Reproduce every line of the listing as written, apart from the pictures.
---------- Raw data ----------
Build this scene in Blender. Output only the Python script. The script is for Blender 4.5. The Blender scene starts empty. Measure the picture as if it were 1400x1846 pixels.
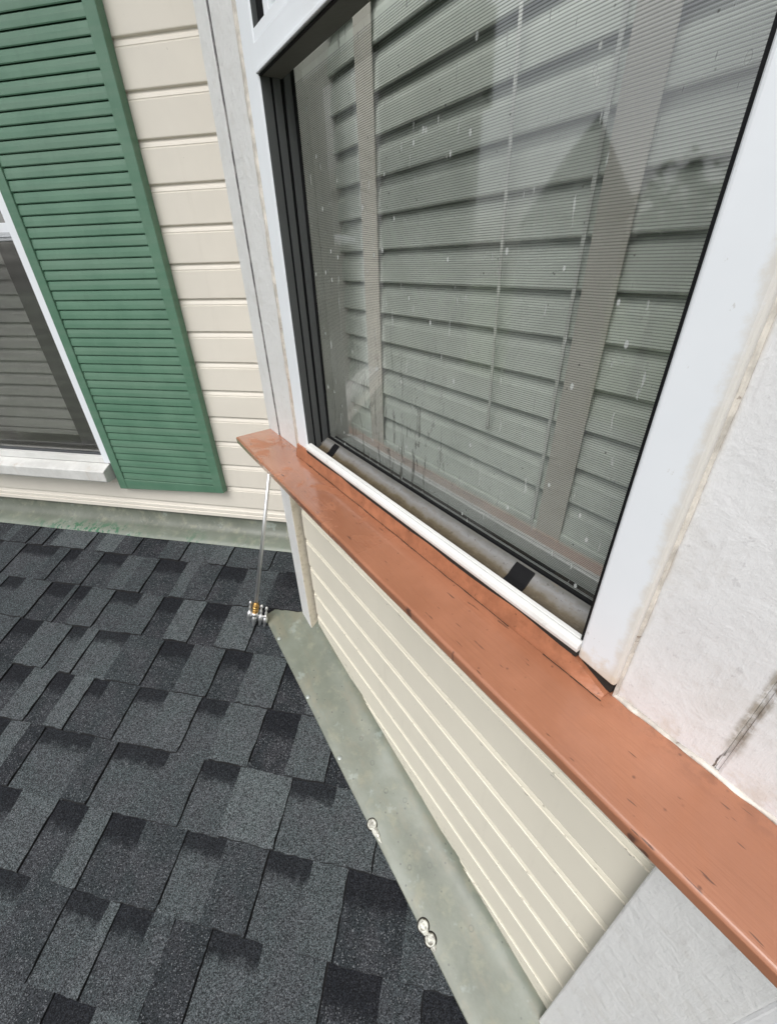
import bpy, bmesh, math, random
from mathutils import Vector, Matrix, noise
R = math.radians
random.seed(7)
sc = bpy.context.scene
COL = sc.collection

# ------------------------------------------------------------------ camera
cam_d = bpy.data.cameras.new('camera'); cam = bpy.data.objects.new('camera', cam_d); COL.objects.link(cam)
cam_d.sensor_fit = 'VERTICAL'; cam_d.sensor_height = 24.0
cam_d.lens = 746.54 / 1846 * 24.0
cam_d.clip_start = 0.01; cam_d.clip_end = 500
yaw, pitch, roll = 0.20881035, 0.54505066, 0.0273504983
fw = Vector((-math.sin(yaw)*math.cos(pitch), math.cos(yaw)*math.cos(pitch), -math.sin(pitch)))
r0 = Vector((math.cos(yaw), math.sin(yaw), 0)); d0 = fw.cross(r0)
rt = math.cos(roll)*r0 + math.sin(roll)*d0; dn = -math.sin(roll)*r0 + math.cos(roll)*d0
cam.matrix_world = Matrix(((rt.x, -dn.x, -fw.x, 0), (rt.y, -dn.y, -fw.y, 0), (rt.z, -dn.z, -fw.z, 0), (0, 0, 0, 1)))
sc.camera = cam

# ------------------------------------------------------------------ sky, sun, exposure
SUN_EL, SUN_AZ = 55, 200      # azimuth clockwise from +Y: behind the photographer, a little left
w = bpy.data.worlds.new('World'); sc.world = w; w.use_nodes = True
nt = w.node_tree; nt.nodes.clear()
wo = nt.nodes.new('ShaderNodeOutputWorld'); bg = nt.nodes.new('ShaderNodeBackground')
sky = nt.nodes.new('ShaderNodeTexSky'); sky.sky_type = 'NISHITA'; sky.sun_disc = False
sky.sun_elevation = R(SUN_EL); sky.sun_rotation = R(SUN_AZ); sky.air_density = 1.0; sky.dust_density = 4.0; sky.ozone_density = 1.0
hs = nt.nodes.new('ShaderNodeHueSaturation'); hs.inputs['Saturation'].default_value = 0.22
nt.links.new(sky.outputs[0], hs.inputs['Color']); nt.links.new(hs.outputs[0], bg.inputs[0]); nt.links.new(bg.outputs[0], wo.inputs[0])
bg.inputs[1].default_value = 0.15
sl = bpy.data.lights.new('sun', 'SUN'); sl.energy = 0.9; sl.angle = R(40); sl.color = (1, .985, .96)
so = bpy.data.objects.new('sun', sl); COL.objects.link(so)
sv = Vector((math.sin(R(SUN_AZ))*math.cos(R(SUN_EL)), math.cos(R(SUN_AZ))*math.cos(R(SUN_EL)), math.sin(R(SUN_EL))))
so.rotation_euler = sv.to_track_quat('Z', 'Y').to_euler()
sc.view_settings.view_transform = 'Standard'; sc.view_settings.look = 'None'
sc.view_settings.exposure = 0.30; sc.view_settings.gamma = 1
sc.render.engine = 'CYCLES'
sc.cycles.use_denoising = True
sc.cycles.transparent_max_bounces = 16

# ------------------------------------------------------------------ frames
S2 = math.sqrt(.5)
K = 1.12
DA = 1.12                        # left wall siding plane y
DB = 0.297                       # bay wall siding plane distance
SL = .33
ZA = -.8254
def FA(x, y, z): return Vector((x, y, z))
def FB(u, d, z): return Vector((S2*(u+d), S2*(d-u), z))
def roofz(x, y): return ZA + SL*(y-DA)
def roofzB(u, d):
    p = FB(u, d, 0); return roofz(p.x, p.y)
uvA = lambda p: (p.x, p.z)
uvB = lambda p: (S2*(p.x-p.y), p.z)
uvS = lambda p: (S2*(p.x-p.y), S2*(p.x+p.y))
uvR = lambda p: (p.x, p.y)

class MB:
    def __init__(s, uvf=uvA): s.bm = bmesh.new(); s.uvf = uvf; s.col = None
    def v(s, p): return s.bm.verts.new(p)
    def face(s, pts, mi=0):
        vs = [s.bm.verts.new(p) for p in pts]
        f = s.bm.faces.new(vs); f.material_index = mi; return f
    def box(s, F, a0, a1, b0, b1, c0, c1, mi=0, cfun=None):
        P = {}
        for i, a in enumerate((a0, a1)):
            for j, b in enumerate((b0, b1)):
                for k, c in enumerate((c0, c1)):
                    zz = c if not callable(c) else c(a, b)
                    P[i, j, k] = s.bm.verts.new(F(a, b, zz))
        for q in (((0,0,0),(0,0,1),(0,1,1),(0,1,0)), ((1,0,0),(1,1,0),(1,1,1),(1,0,1)),
                  ((0,0,0),(1,0,0),(1,0,1),(0,0,1)), ((0,1,0),(0,1,1),(1,1,1),(1,1,0)),
                  ((0,0,0),(0,1,0),(1,1,0),(1,0,0)), ((0,0,1),(1,0,1),(1,1,1),(0,1,1))):
            f = s.bm.faces.new([P[k] for k in q]); f.material_index = mi
    def extr(s, F, prof, a_list, closed=True, caps=True, mi=0, disp=None):
        """prof: list of (b,c); swept along a_list"""
        rings = []
        for a in a_list:
            rg = []
            for (b, c) in prof:
                p = F(a, b, c)
                if disp: p = p + disp(a, b, c)
                rg.append(s.bm.verts.new(p))
            rings.append(rg)
        n = len(prof)
        for i in range(len(rings)-1):
            for j in range(n if closed else n-1):
                k = (j+1) % n
                f = s.bm.faces.new([rings[i][j], rings[i+1][j], rings[i+1][k], rings[i][k]]); f.material_index = mi
        if closed and caps:
            s.bm.faces.new(rings[0]).material_index = mi
            s.bm.faces.new(list(reversed(rings[-1]))).material_index = mi
    def lathe(s, P, axis, prof, seg=20, mi=0, squash=None):
        """prof: list of (t along axis, radius)"""
        ax = axis.normalized(); t1 = ax.orthogonal().normalized(); t2 = ax.cross(t1)
        rings = []
        for (t, r) in prof:
            rings.append([s.bm.verts.new(P + ax*t + (t1*math.cos(2*math.pi*k/seg) + t2*math.sin(2*math.pi*k/seg))*r) for k in range(seg)])
        for i in range(len(rings)-1):
            for k in range(seg):
                f = s.bm.faces.new([rings[i][k], rings[i][(k+1) % seg], rings[i+1][(k+1) % seg], rings[i+1][k]])
                f.material_index = mi; f.smooth = True
        s.bm.faces.new(list(reversed(rings[0]))).material_index = mi
        s.bm.faces.new(rings[-1]).material_index = mi
    def build(s, name, mats, parent=None, bevel=0, smooth=False, weld=True, recalc=True, seg=2):
        bm = s.bm
        if weld: bmesh.ops.remove_doubles(bm, verts=bm.verts, dist=1e-5)
        if recalc: bmesh.ops.recalc_face_normals(bm, faces=bm.faces)
        uv = bm.loops.layers.uv.new('UVMap')
        for f in bm.faces:
            if smooth: f.smooth = True
            for l in f.loops: l[uv].uv = s.uvf(l.vert.co)
        off = Vector((0, 0, 0))
        if parent is not None:
            q = parent
            while q: off = off + q.location; q = q.parent
        else: pass
        me = bpy.data.meshes.new(name)
        o = bpy.data.objects.new(name, me); COL.objects.link(o)
        if parent is not None:
            for vv in bm.verts: vv.co -= off
            o.parent = parent
        else:
            c = Vector((0, 0, 0))
            for vv in bm.verts: c += vv.co
            c /= max(1, len(bm.verts)); c.z = min(vv.co.z for vv in bm.verts)
            for vv in bm.verts: vv.co -= c
            o.location = c
        bm.to_mesh(me); bm.free()
        for m in (mats if isinstance(mats, (list, tuple)) else [mats]): me.materials.append(m)
        if bevel:
            b = o.modifiers.new('bevel', 'BEVEL'); b.width = bevel; b.segments = seg; b.limit_method = 'ANGLE'; b.angle_limit = R(35)
            b.harden_normals = False
        return o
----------
> _Reply_:
Build this scene in Blender. Output only the Python script. The script is for Blender 4.5. The Blender scene starts empty. Measure the picture as if it were 1400x1846 pixels.
import bpy, bmesh, math, random
from mathutils import Vector, Matrix, noise
R = math.radians
random.seed(7)
sc = bpy.context.scene
COL = sc.collection

# ------------------------------------------------------------------ camera
cam_d = bpy.data.cameras.new('camera'); cam = bpy.data.objects.new('camera', cam_d); COL.objects.link(cam)
cam_d.sensor_fit = 'VERTICAL'; cam_d.sensor_height = 24.0
cam_d.lens = 746.54 / 1846 * 24.0
cam_d.clip_start = 0.01; cam_d.clip_end = 500
yaw, pitch, roll = 0.20881035, 0.54505066, 0.0273504983
fw = Vector((-math.sin(yaw)*math.cos(pitch), math.cos(yaw)*math.cos(pitch), -math.sin(pitch)))
r0 = Vector((math.cos(yaw), math.sin(yaw), 0)); d0 = fw.cross(r0)
rt = math.cos(roll)*r0 + math.sin(roll)*d0; dn = -math.sin(roll)*r0 + math.cos(roll)*d0
cam.matrix_world = Matrix(((rt.x, -dn.x, -fw.x, 0), (rt.y, -dn.y, -fw.y, 0), (rt.z, -dn.z, -fw.z, 0), (0, 0, 0, 1)))
sc.camera = cam

# ------------------------------------------------------------------ sky, sun, exposure
SUN_EL, SUN_AZ = 55, 200      # azimuth clockwise from +Y: behind the photographer, a little left
w = bpy.data.worlds.new('World'); sc.world = w; w.use_nodes = True
nt = w.node_tree; nt.nodes.clear()
wo = nt.nodes.new('ShaderNodeOutputWorld'); bg = nt.nodes.new('ShaderNodeBackground')
sky = nt.nodes.new('ShaderNodeTexSky'); sky.sky_type = 'NISHITA'; sky.sun_disc = False
sky.sun_elevation = R(SUN_EL); sky.sun_rotation = R(SUN_AZ); sky.air_density = 1.0; sky.dust_density = 4.0; sky.ozone_density = 1.0
hs = nt.nodes.new('ShaderNodeHueSaturation'); hs.inputs['Saturation'].default_value = 0.22
nt.links.new(sky.outputs[0], hs.inputs['Color']); nt.links.new(hs.outputs[0], bg.inputs[0]); nt.links.new(bg.outputs[0], wo.inputs[0])
bg.inputs[1].default_value = 0.15
sl = bpy.data.lights.new('sun', 'SUN'); sl.energy = 0.9; sl.angle = R(40); sl.color = (1, .985, .96)
so = bpy.data.objects.new('sun', sl); COL.objects.link(so)
sv = Vector((math.sin(R(SUN_AZ))*math.cos(R(SUN_EL)), math.cos(R(SUN_AZ))*math.cos(R(SUN_EL)), math.sin(R(SUN_EL))))
so.rotation_euler = sv.to_track_quat('Z', 'Y').to_euler()
sc.view_settings.view_transform = 'Standard'; sc.view_settings.look = 'None'
sc.view_settings.exposure = 0.30; sc.view_settings.gamma = 1
sc.render.engine = 'CYCLES'
sc.cycles.use_denoising = True
sc.cycles.transparent_max_bounces = 16

# ------------------------------------------------------------------ frames
S2 = math.sqrt(.5)
K = 1.12
DA = 1.12                        # left wall siding plane y
DB = 0.297                       # bay wall siding plane distance
SL = .33
ZA = -.8254
def FA(x, y, z): return Vector((x, y, z))
def FB(u, d, z): return Vector((S2*(u+d), S2*(d-u), z))
def roofz(x, y): return ZA + SL*(y-DA)
def roofzB(u, d):
    p = FB(u, d, 0); return roofz(p.x, p.y)
uvA = lambda p: (p.x, p.z)
uvB = lambda p: (S2*(p.x-p.y), p.z)
uvS = lambda p: (S2*(p.x-p.y), S2*(p.x+p.y))
uvR = lambda p: (p.x, p.y)

class MB:
    def __init__(s, uvf=uvA): s.bm = bmesh.new(); s.uvf = uvf; s.col = None
    def v(s, p): return s.bm.verts.new(p)
    def face(s, pts, mi=0):
        vs = [s.bm.verts.new(p) for p in pts]
        f = s.bm.faces.new(vs); f.material_index = mi; return f
    def box(s, F, a0, a1, b0, b1, c0, c1, mi=0, cfun=None):
        P = {}
        for i, a in enumerate((a0, a1)):
            for j, b in enumerate((b0, b1)):
                for k, c in enumerate((c0, c1)):
                    zz = c if not callable(c) else c(a, b)
                    P[i, j, k] = s.bm.verts.new(F(a, b, zz))
        for q in (((0,0,0),(0,0,1),(0,1,1),(0,1,0)), ((1,0,0),(1,1,0),(1,1,1),(1,0,1)),
                  ((0,0,0),(1,0,0),(1,0,1),(0,0,1)), ((0,1,0),(0,1,1),(1,1,1),(1,1,0)),
                  ((0,0,0),(0,1,0),(1,1,0),(1,0,0)), ((0,0,1),(1,0,1),(1,1,1),(0,1,1))):
            f = s.bm.faces.new([P[k] for k in q]); f.material_index = mi
    def extr(s, F, prof, a_list, closed=True, caps=True, mi=0, disp=None):
        """prof: list of (b,c); swept along a_list"""
        rings = []
        for a in a_list:
            rg = []
            for (b, c) in prof:
                p = F(a, b, c)
                if disp: p = p + disp(a, b, c)
                rg.append(s.bm.verts.new(p))
            rings.append(rg)
        n = len(prof)
        for i in range(len(rings)-1):
            for j in range(n if closed else n-1):
                k = (j+1) % n
                f = s.bm.faces.new([rings[i][j], rings[i+1][j], rings[i+1][k], rings[i][k]]); f.material_index = mi
        if closed and caps:
            s.bm.faces.new(rings[0]).material_index = mi
            s.bm.faces.new(list(reversed(rings[-1]))).material_index = mi
    def lathe(s, P, axis, prof, seg=20, mi=0, squash=None):
        """prof: list of (t along axis, radius)"""
        ax = axis.normalized(); t1 = ax.orthogonal().normalized(); t2 = ax.cross(t1)
        rings = []
        for (t, r) in prof:
            rings.append([s.bm.verts.new(P + ax*t + (t1*math.cos(2*math.pi*k/seg) + t2*math.sin(2*math.pi*k/seg))*r) for k in range(seg)])
        for i in range(len(rings)-1):
            for k in range(seg):
                f = s.bm.faces.new([rings[i][k], rings[i][(k+1) % seg], rings[i+1][(k+1) % seg], rings[i+1][k]])
                f.material_index = mi; f.smooth = True
        s.bm.faces.new(list(reversed(rings[0]))).material_index = mi
        s.bm.faces.new(rings[-1]).material_index = mi
    def build(s, name, mats, parent=None, bevel=0, smooth=False, weld=True, recalc=True, seg=2):
        bm = s.bm
        if weld: bmesh.ops.remove_doubles(bm, verts=bm.verts, dist=1e-5)
        if recalc: bmesh.ops.recalc_face_normals(bm, faces=bm.faces)
        uv = bm.loops.layers.uv.new('UVMap')
        for f in bm.faces:
            if smooth: f.smooth = True
            for l in f.loops: l[uv].uv = s.uvf(l.vert.co)
        off = Vector((0, 0, 0))
        if parent is not None:
            q = parent
            while q: off = off + q.location; q = q.parent
        else: pass
        me = bpy.data.meshes.new(name)
        o = bpy.data.objects.new(name, me); COL.objects.link(o)
        if parent is not None:
            for vv in bm.verts: vv.co -= off
            o.parent = parent
        else:
            c = Vector((0, 0, 0))
            for vv in bm.verts: c += vv.co
            c /= max(1, len(bm.verts)); c.z = min(vv.co.z for vv in bm.verts)
            for vv in bm.verts: vv.co -= c
            o.location = c
        bm.to_mesh(me); bm.free()
        for m in (mats if isinstance(mats, (list, tuple)) else [mats]): me.materials.append(m)
        if bevel:
            b = o.modifiers.new('bevel', 'BEVEL'); b.width = bevel; b.segments = seg; b.limit_method = 'ANGLE'; b.angle_limit = R(35)
            b.harden_normals = False
        return o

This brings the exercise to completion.